European Innovation Scoreboard

The European Innovation Scoreboard (EIS) was an instrument of the European Commission, developed under the Lisbon Strategy to provide a comparative assessment of the innovation performance of EU Member States. As from 2011, the report is replaced by the Innovation Union Scoreboard.

History of the EIS

A pilot version of the European Innovation Scoreboard was published in 2000. Full versions have been published every year since 2001. The latest report, the EIS 2009, was published March in 2010.

2007 report

The 2007 EIS shows a continued process of convergence within the EU. Five EU Member States - Denmark, Finland, Germany, Sweden and the United Kingdom – continue to have a very strong performance as world innovation leaders alongside the US and Japan. Meanwhile, the large majority of other Member States are catching up with the leaders, and three of the newer Member States - Estonia, the Czech Republic and Lithuania - are on track to reach the EU average innovation performance within a decade. The comparison with the US shows that an important overall lead continues to exist over the EU and that the overall positive catching up process visible in particular in Information and Communication Technology (ICT) investments, broadband penetration, early stage venture capital and international patenting has recently slowed down.

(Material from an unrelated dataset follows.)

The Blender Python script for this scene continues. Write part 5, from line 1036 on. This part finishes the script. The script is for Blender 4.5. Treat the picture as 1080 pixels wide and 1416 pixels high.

Commission Vice President Günter Verheugen, responsible for enterprise and industry policy said: "The continued improvement in innovation performance across the EU is very encouraging and offers further evidence that the Lisbon process and the broad-based innovation strategy are working. But the apparent slowdown in catching up with the US and in particular the increasing gap in public research and development show that reinforced efforts are needed if we are to create more world class innovation in Europe."

The EIS provides an annual assessment of innovation performance across the EU and with other leading innovative nations. The assessment is based on a wide range of indicators covering structural conditions, knowledge creation, innovative efforts by firms, and outputs in terms of new products, services and intellectual property.

The report shows that countries form four relatively stable groupings based on their performance over a five-year period:

The innovation leaders, with Sweden as the most innovative country, and other countries including Denmark, Finland, Germany, Israel, Japan, Switzerland, the UK and the US. The innovation followers include Austria, Belgium, Canada, France, Iceland, Ireland, Luxembourg and the Netherlands. The moderate innovators include Cyprus, Czech Republic, Estonia, Italy, Norway, Slovenia, Spain and Australia. The catching-up countries include Bulgaria, Croatia, Greece, Hungary, Latvia, Lithuania, Malta, Poland, Portugal, Romania and Slovakia. Turkey is currently at a lower level of performance due to lack of data.

2009 report

Switzerland has been ranked as the most innovative country in the 2009 report overtaking Sweden. Among Innovation leaders behind Switzerland are Denmark, Finland, Germany and the UK.